The #10 per person per day service charge is being applied by almost every cruise line serving North America. Besides Norwegian, Carnival, Cunard, Holland America, and Princess do so.
About the only cruise lines not charging a $10 per person per day sevice charge are Celebrity and Royal Caribbean, and their suggest tipping guidelines are $10.25 and $9.00 per person per day (pppd), pretty much the same.
What's the difference?
With Celebrity and Royal Caribbean, you'll dine in the same restaurant at the same table every night, so it's fairly easy to stash cash at the end of a cruise in an envelope for the waiter $3.50 pppd, assistant waiter $.50 pppd, and maitre'd $2.00 pppd.
Imagine doing so for different servers every night because NCL has open seating. You'll spend all your free time on a cruise addressing and stashing cash into envelopes every night. You'll also will need much more cash to stuff into these envelopes.

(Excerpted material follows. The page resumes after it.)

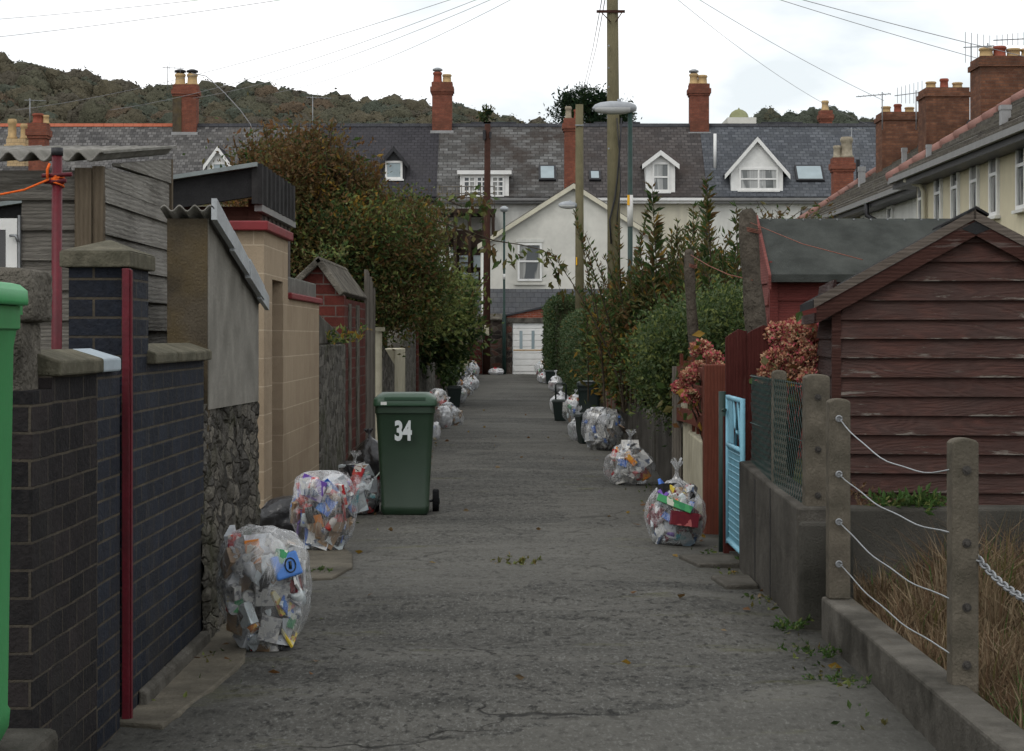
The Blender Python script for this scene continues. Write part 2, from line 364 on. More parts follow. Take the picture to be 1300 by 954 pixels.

There's a reason all but 2 major cruise lines serving North America have switched to auto tipping policies....
As to your other issue, there's still plenty of "free" restaurant aboard NCL and NCLA ships. You only pay a surcharge for the extra "speciality" restaurants that many ships don't have. NCL's surcharges are less than what other cruise lines charge.
Here's NCL's surcharges: $12.50, $15 and $20 per person, depending on which speciality restaurant.
Carnival's surcharges: $25 per person.
Celebrity's surcharge: $25 per person.
Cunard's surcharges: $20 per person for lunch, $30 per person for dinner.
Holland America surcharge: $20 per person.
Princess surcharges: $15 and $20 per person, depending on which restaurant.
Royal Caribbean surcharges:: $20 to $25 per person.
They all are doing this, so why pick on just NCL?